We continue our occasional series, examining the various industries nationwide that, in our experience, rely heavily on portable loading docks to increase efficiency.
Food for Thought
Quick inventory: a cup of coffee, a bagel, and a plate of strawberries are all on the desk for breakfast, here at work. Farmers cultivated each of those elements—coffee beans, wheat, fruit—and then trucked them off the farm for processing and distribution before they reached the store and, eventually, our desk.
Our ability to take a bite of that bagel is based on farming methods that began 11,500 years ago. We’ve come a long way: U.S. agribusiness alone generates nearly half a trillion dollars in annual revenue each year. The sector is good for the eonomy, good for trade, and—most centrally—good for our health (yes, when we eat smartly).
What we find particularly fascinating is the geographic spread of that production.

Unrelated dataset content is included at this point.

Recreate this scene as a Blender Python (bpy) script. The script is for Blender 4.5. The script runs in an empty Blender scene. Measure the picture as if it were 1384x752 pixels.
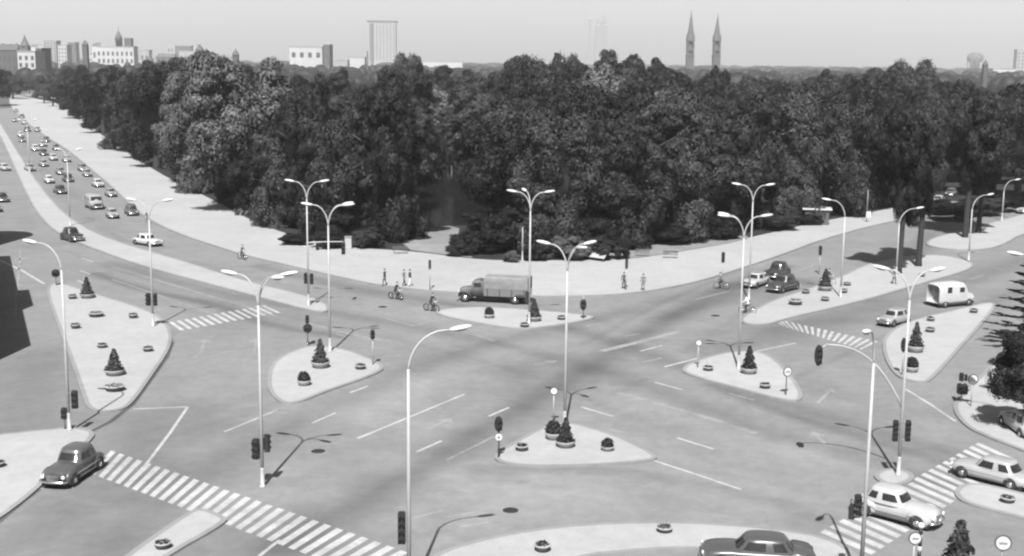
import bpy, bmesh, math, random
import numpy as np
from mathutils import Vector, Matrix
R = math.radians
random.seed(7); rng = np.random.default_rng(7)
S = bpy.context.scene
COL = S.collection
# ------------------------------------------------------------------ camera, sky, sun, exposure
F = 1700.0; CX, CY = 692.0, 376.0; CAMH = 23.0
PITCH = math.atan((CY - 84) / F); ROLL = R(0.6)
cd = bpy.data.cameras.new('camera'); cam = bpy.data.objects.new('camera', cd); COL.objects.link(cam)
cam.location = (0, 0, CAMH)
cam.rotation_mode = 'XYZ'
CR = Matrix.Rotation(math.pi/2 - PITCH, 3, 'X') @ Matrix.Rotation(ROLL, 3, 'Z')
cam.rotation_euler = CR.to_euler('XYZ')
cd.sensor_width = 36; cd.lens = 36 * F / 1384; cd.clip_end = 30000; cd.clip_start = 0.5
S.camera = cam
SUN_EL = R(51); SUN_AZ = R(5.5)            # light travels towards +Y, a little to the right
W = bpy.data.worlds.new('World'); S.world = W; W.use_nodes = True
nt = W.node_tree; bg = nt.nodes['Background']
sk = nt.nodes.new('ShaderNodeTexSky'); sk.sky_type = 'NISHITA'; sk.sun_disc = False
sk.sun_elevation = SUN_EL; sk.sun_rotation = math.pi + SUN_AZ; sk.dust_density = 3.0; sk.air_density = 1.0
bw = nt.nodes.new('ShaderNodeRGBToBW')
nt.links.new(sk.outputs[0], bw.inputs[0]); nt.links.new(bw.outputs[0], bg.inputs[0])
bg.inputs[1].default_value = 0.045
sd = bpy.data.lights.new('sun', 'SUN'); sd.energy = 5.0; sd.angle = R(0.5)
sun = bpy.data.objects.new('sun', sd); COL.objects.link(sun)
sdir = Vector((math.sin(SUN_AZ)*math.cos(SUN_EL), math.cos(SUN_AZ)*math.cos(SUN_EL), -math.sin(SUN_EL)))
sun.rotation_euler = sdir.to_track_quat('-Z', 'Y').to_euler(); sun.location = (0, -20, 80)
S.view_settings.view_transform = 'Standard'; S.view_settings.look = 'None'
S.view_settings.exposure = 1.25; S.view_settings.gamma = 1.0; S.view_settings.use_curve_mapping = False
try:
    S.cycles.filter_width = 2.3
    S.cycles.max_bounces = 5; S.cycles.diffuse_bounces = 2; S.cycles.volume_bounces = 1
    S.cycles.transparent_max_bounces = 6
except Exception: pass

def G(px, py, z=0.0):
    """real-world point on the plane at height z seen at that spot of the photograph"""
    d = CR @ Vector(((px-CX)/F, (CY-py)/F, -1))
    t = (z - CAMH) / d.z
    return Vector((d.x*t, d.y*t, z))
def at(px, dist, z=0.0):
    """point at forward distance dist, in the direction of column px"""
    d = CR @ Vector(((px-CX)/F, (CY-(84 + (CAMH-z)*F/dist))/F, -1))
    return Vector((d.x/d.y*dist, dist, z))
def hgt(px, py, dist):
    d = CR @ Vector(((px-CX)/F, (CY-py)/F, -1))
    return CAMH + d.z/d.y*dist

# ------------------------------------------------------------------ materials (the photograph is black and white)
def mat(name, v=0.5, rough=0.7, var=0.0, scale=1.0, bump=0.0, metal=0.0, objcol=False, spec=0.5, detail=4, coat=0.0, speck=0.0):
    m = bpy.data.materials.new(name); m.use_nodes = True; t = m.node_tree; b = t.nodes['Principled BSDF']
    b.inputs['Roughness'].default_value = rough; b.inputs['Metallic'].default_value = metal
    b.inputs['Specular IOR Level'].default_value = spec; b.inputs['Coat Weight'].default_value = coat
    b.inputs['Base Color'].default_value = (v, v, v, 1)
    src = None
    if objcol:
        oi = t.nodes.new('ShaderNodeObjectInfo'); src = oi.outputs['Color']
    if var > 0 or bump > 0:
        tc = t.nodes.new('ShaderNodeTexCoord')
        n = t.nodes.new('ShaderNodeTexNoise'); n.inputs['Scale'].default_value = scale; n.inputs['Detail'].default_value = detail
        n.inputs['Roughness'].default_value = 0.6
        t.links.new(tc.outputs['Object'], n.inputs['Vector'])
        if var > 0:
            mr = t.nodes.new('ShaderNodeMapRange')
            mr.inputs['From Min'].default_value = 0.3; mr.inputs['From Max'].default_value = 0.7
            mr.inputs['To Min'].default_value = 1-var; mr.inputs['To Max'].default_value = 1+var
            t.links.new(n.outputs[0], mr.inputs['Value'])
            mx = t.nodes.new('ShaderNodeVectorMath'); mx.operation = 'SCALE'
            if src is None:
                mx.inputs[0].default_value = (v, v, v)
            else: t.links.new(src, mx.inputs[0])
            t.links.new(mr.outputs[0], mx.inputs['Scale']); src = mx.outputs[0]
        if bump > 0:
            bp = t.nodes.new('ShaderNodeBump'); bp.inputs['Strength'].default_value = bump; bp.inputs['Distance'].default_value = 0.05
            t.links.new(n.outputs[0], bp.inputs['Height']); t.links.new(bp.outputs[0], b.inputs['Normal'])
    if src is not None: t.links.new(src, b.inputs['Base Color'])
    return m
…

California is our largest producer of crops and livestock (11% of the national total), followed by Iowa, Texas, Nebraska, and Minnesota. And we want our Florida orange juice (in Oregon), our Washington apples (in Delaware), our Wisconsin cheese (in New Mexico).
So, distribution is essential. Along with that come critical factors in successful delivery, including: keeping commodities fresh, assuring necessary refrigeration, and matching production supply with consumer demand.
The Yard Ramp Guy is honored to play a critical role in farm-to-table agribusiness. Our portable loading docks ease and streamline the physical movement of foodstuff from farm to processing centers and distribution hubs.
Agribusiness utilizes our loading docks long before those end results. For example, livestock need feed and crops need fertilizer (in fact, most of the world’s grain production is fed to livestock). All of which requires logistics management in the weeks and months prior to cultivation.
Every time we see a loaf of bread on the store shelf, we wonder for just a moment how our ground-to-truck yard ramps might well have helped get it there. We’re very proud to contribute to this essential industry.